>> START DATA
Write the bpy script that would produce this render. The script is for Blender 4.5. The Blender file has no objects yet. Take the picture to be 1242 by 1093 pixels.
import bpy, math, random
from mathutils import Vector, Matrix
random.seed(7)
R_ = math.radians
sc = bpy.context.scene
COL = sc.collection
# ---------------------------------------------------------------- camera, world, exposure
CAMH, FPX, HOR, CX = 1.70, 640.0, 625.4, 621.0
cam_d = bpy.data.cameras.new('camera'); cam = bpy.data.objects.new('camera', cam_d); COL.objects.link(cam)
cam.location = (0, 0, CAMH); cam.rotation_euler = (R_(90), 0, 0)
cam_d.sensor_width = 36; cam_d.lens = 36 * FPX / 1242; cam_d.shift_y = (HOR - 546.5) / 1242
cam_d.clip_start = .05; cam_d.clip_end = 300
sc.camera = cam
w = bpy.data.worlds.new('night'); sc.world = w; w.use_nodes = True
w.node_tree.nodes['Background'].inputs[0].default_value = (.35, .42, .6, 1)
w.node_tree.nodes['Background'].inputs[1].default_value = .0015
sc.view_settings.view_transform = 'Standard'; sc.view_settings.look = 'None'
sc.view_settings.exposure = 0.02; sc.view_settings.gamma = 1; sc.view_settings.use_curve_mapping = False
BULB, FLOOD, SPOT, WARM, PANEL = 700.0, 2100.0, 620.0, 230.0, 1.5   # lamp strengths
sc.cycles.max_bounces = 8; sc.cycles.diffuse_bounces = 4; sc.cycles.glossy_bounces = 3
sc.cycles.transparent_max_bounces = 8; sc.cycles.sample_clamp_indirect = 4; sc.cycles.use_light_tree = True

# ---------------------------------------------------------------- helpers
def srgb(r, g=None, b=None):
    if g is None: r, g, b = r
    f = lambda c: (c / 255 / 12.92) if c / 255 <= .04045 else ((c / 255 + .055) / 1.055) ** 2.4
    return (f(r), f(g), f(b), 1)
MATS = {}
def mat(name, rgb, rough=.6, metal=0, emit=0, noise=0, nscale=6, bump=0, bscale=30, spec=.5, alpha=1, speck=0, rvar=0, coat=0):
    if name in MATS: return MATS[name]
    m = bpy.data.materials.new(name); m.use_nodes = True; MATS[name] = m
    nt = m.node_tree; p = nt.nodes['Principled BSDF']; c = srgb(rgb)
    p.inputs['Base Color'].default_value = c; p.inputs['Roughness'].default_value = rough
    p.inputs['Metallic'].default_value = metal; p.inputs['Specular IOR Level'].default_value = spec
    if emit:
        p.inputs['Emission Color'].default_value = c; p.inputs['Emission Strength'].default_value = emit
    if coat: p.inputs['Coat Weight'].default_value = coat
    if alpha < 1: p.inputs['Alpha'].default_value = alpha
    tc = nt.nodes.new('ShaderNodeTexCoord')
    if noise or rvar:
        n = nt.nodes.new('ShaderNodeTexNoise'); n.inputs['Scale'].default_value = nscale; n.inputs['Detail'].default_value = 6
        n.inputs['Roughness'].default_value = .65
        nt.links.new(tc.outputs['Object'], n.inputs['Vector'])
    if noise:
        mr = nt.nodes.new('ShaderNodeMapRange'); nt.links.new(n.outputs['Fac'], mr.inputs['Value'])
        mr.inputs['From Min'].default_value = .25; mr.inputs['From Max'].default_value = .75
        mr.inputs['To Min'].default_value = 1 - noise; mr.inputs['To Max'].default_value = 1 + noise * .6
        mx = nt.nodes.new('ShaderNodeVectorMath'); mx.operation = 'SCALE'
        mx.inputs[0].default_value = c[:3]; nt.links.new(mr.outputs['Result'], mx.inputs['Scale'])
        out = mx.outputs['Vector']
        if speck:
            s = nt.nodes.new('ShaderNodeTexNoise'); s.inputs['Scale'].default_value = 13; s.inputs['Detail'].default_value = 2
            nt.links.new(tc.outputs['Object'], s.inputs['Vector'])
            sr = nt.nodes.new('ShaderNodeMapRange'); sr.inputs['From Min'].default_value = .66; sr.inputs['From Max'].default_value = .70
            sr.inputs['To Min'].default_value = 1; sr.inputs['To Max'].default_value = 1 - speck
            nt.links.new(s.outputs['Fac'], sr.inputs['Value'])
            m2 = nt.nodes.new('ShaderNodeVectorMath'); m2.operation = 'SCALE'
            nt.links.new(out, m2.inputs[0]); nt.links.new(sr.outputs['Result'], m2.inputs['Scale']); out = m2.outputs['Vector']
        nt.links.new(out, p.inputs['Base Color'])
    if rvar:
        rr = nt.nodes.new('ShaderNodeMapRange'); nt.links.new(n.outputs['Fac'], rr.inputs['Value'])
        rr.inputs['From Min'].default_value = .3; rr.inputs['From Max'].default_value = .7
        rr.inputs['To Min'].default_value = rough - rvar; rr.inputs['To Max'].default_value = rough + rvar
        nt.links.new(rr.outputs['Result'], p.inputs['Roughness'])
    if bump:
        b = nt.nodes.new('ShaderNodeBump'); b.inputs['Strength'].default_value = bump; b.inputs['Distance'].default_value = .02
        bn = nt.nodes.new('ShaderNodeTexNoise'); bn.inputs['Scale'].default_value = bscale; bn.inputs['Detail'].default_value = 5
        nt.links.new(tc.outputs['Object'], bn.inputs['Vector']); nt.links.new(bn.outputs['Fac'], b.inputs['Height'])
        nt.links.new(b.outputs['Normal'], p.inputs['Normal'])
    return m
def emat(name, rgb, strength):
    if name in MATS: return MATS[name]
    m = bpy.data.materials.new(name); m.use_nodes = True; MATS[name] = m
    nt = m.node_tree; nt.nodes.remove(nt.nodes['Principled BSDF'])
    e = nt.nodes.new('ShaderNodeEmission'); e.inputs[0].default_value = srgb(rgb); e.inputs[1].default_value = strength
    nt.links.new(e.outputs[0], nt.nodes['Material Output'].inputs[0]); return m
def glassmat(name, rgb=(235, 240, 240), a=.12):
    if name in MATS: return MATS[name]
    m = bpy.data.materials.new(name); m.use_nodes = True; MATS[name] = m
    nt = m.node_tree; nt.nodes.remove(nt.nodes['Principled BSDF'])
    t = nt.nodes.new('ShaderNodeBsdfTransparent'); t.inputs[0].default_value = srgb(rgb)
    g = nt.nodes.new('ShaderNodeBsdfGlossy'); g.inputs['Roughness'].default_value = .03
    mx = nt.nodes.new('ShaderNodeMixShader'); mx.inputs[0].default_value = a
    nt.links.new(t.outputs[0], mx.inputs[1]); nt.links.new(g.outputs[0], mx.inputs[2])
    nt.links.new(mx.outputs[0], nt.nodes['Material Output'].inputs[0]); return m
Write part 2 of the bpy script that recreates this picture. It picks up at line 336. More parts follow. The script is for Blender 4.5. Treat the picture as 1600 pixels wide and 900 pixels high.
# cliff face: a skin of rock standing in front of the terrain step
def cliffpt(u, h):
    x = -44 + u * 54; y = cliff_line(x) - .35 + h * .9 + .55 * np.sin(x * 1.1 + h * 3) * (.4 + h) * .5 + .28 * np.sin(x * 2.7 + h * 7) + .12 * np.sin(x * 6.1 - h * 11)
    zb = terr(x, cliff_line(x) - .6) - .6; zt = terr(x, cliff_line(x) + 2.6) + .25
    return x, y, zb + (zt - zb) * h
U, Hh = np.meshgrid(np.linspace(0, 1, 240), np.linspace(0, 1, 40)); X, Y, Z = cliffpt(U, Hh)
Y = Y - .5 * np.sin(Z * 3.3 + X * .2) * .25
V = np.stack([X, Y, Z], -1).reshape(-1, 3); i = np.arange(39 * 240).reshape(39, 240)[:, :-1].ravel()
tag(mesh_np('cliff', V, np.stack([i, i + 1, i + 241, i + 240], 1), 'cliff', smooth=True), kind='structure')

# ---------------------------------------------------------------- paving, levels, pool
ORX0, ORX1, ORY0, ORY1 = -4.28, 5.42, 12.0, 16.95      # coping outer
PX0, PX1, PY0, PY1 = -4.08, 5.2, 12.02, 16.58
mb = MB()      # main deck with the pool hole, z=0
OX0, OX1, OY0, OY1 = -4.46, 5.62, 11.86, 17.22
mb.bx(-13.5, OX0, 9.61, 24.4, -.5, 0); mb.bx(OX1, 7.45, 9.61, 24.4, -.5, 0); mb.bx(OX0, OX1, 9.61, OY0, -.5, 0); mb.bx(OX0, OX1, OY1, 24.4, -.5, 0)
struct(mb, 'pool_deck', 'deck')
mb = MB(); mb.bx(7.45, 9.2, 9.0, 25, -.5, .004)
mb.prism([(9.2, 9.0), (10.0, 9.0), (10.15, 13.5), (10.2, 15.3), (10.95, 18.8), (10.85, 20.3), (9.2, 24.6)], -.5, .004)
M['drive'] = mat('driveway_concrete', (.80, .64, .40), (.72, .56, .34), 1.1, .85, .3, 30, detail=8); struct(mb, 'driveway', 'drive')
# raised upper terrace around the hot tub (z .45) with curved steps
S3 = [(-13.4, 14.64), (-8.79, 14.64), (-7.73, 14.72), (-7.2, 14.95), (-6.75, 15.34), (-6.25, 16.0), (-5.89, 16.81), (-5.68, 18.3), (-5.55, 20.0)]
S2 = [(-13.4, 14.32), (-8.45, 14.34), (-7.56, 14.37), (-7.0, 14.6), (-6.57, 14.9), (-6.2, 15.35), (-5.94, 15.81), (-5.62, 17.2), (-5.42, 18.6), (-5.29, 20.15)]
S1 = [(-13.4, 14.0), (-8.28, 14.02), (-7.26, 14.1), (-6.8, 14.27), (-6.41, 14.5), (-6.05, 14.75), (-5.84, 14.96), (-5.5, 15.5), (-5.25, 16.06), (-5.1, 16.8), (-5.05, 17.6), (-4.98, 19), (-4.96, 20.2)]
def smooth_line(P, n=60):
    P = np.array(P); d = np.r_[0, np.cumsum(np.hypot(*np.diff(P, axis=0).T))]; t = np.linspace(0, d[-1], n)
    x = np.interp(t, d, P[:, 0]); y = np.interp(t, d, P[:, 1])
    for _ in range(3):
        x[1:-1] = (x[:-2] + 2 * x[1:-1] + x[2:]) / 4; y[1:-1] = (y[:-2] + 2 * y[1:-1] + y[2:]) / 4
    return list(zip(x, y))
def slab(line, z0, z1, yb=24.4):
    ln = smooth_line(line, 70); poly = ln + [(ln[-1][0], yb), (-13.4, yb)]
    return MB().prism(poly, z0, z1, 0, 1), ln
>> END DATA
REQUIREMENT:
Print exactly the run of lines that starts at the line with "Write part 2" and ends at the line with "tag(mesh_np('cliff', V, np.stack([i, i". Leave out every other line.

CORRECT RESULT:
Write part 2 of the bpy script that recreates this picture. It picks up at line 336. More parts follow. The script is for Blender 4.5. Treat the picture as 1600 pixels wide and 900 pixels high.
# cliff face: a skin of rock standing in front of the terrain step
def cliffpt(u, h):
    x = -44 + u * 54; y = cliff_line(x) - .35 + h * .9 + .55 * np.sin(x * 1.1 + h * 3) * (.4 + h) * .5 + .28 * np.sin(x * 2.7 + h * 7) + .12 * np.sin(x * 6.1 - h * 11)
    zb = terr(x, cliff_line(x) - .6) - .6; zt = terr(x, cliff_line(x) + 2.6) + .25
    return x, y, zb + (zt - zb) * h
U, Hh = np.meshgrid(np.linspace(0, 1, 240), np.linspace(0, 1, 40)); X, Y, Z = cliffpt(U, Hh)
Y = Y - .5 * np.sin(Z * 3.3 + X * .2) * .25
V = np.stack([X, Y, Z], -1).reshape(-1, 3); i = np.arange(39 * 240).reshape(39, 240)[:, :-1].ravel()
tag(mesh_np('cliff', V, np.stack([i, i + 1, i + 241, i + 240], 1), 'cliff', smooth=True), kind='structure')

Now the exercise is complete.